Later that week, I asked several people whether they had seen any of the beasts. Everyone showed great interest, but there were no sightings. However, about two weeks after I had first mentioned them to my friends, a factory employee reported having seen one in Fort Ann. Fort Ann was a small village near Glens Falls. Sometimes sightings come from some unusual sources. In this case a material allocator working for me told me his grandmother had seen a snowshark. When this happened, I wondered how many other people would see them if I let people know they existed.
I left Native the next spring and came back south but not before I had come up with the name Snowshark Preservation Society and a logo. My friends in the design shop were great help in the logo design. In the late nineties I was in the South Carolina Lowcountry and had bought a Gateway computer.
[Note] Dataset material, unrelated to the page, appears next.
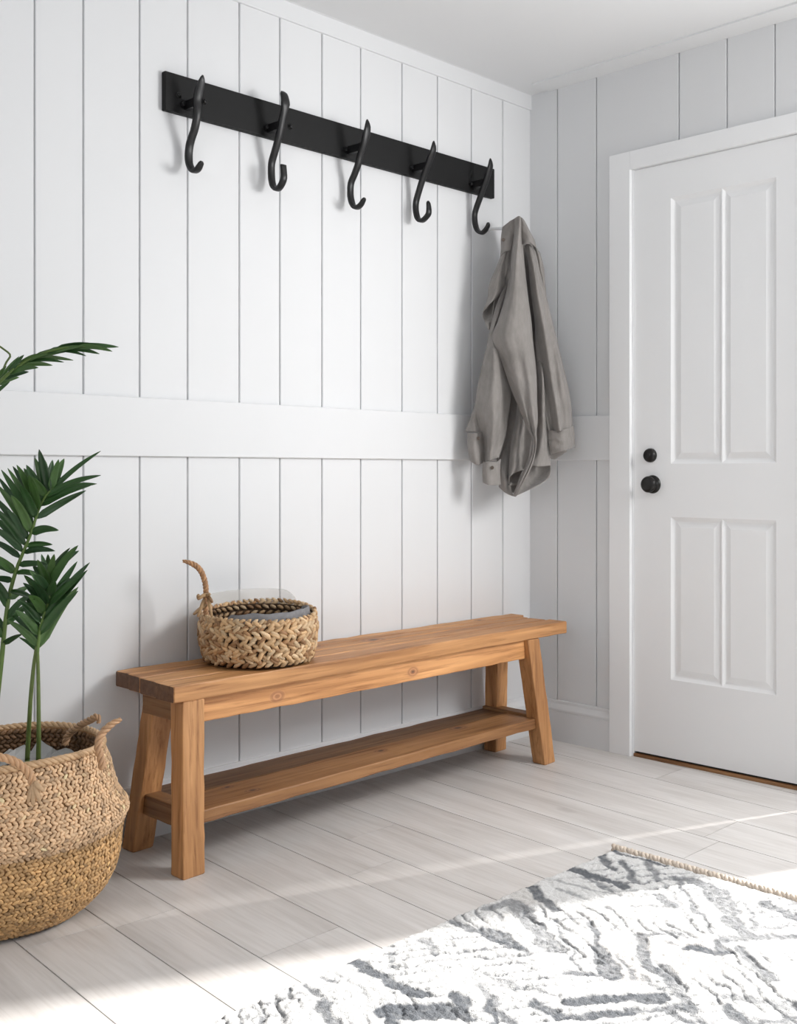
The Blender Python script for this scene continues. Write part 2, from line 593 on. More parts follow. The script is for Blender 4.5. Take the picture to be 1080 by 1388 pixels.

I created my first website. I built it from scratch, no templates or “drag and drop”. The Snowshark Preservation Society was my first website. Although I was a true neophyte on the internet, I wanted the site to be interesting and informative, but my main objective was to get people searching for the cryptozoological creatures and reporting their results to me. I created the pages on the origin of the species and their initial discovery in the Adirondack Mountains of New York state. I published
photos of a pottery shard emblazoned with the image of a snowshark. Soon I was getting emails detailing sightings. These were published and the location of the sighting posted on a map. Academic papers published by experts in the field of cryptozoology journals were posted on the SPS website. One day I received actual photographic evidence of a snowshark. The creatures rarely are visible but their dorsal fin kicks up a “roostertail” which could be clearly seen in the photograph. I gave away refrigerator magnets to people who responded, and I created snowshark chum. Snowshark chum would attract the wiley beasts for observation. There were t-shirts and thong underwear available emblazoned with the SPS logo also.
I continued the SPS website for about three years, during which time I received dozens of reports of sightings. When the company hosting the website decided to charge a fee for their services, I reluctantly shut the website down. And that is how I became an authority on snowsharks by creating the Society for the Preservation of Snowsharks.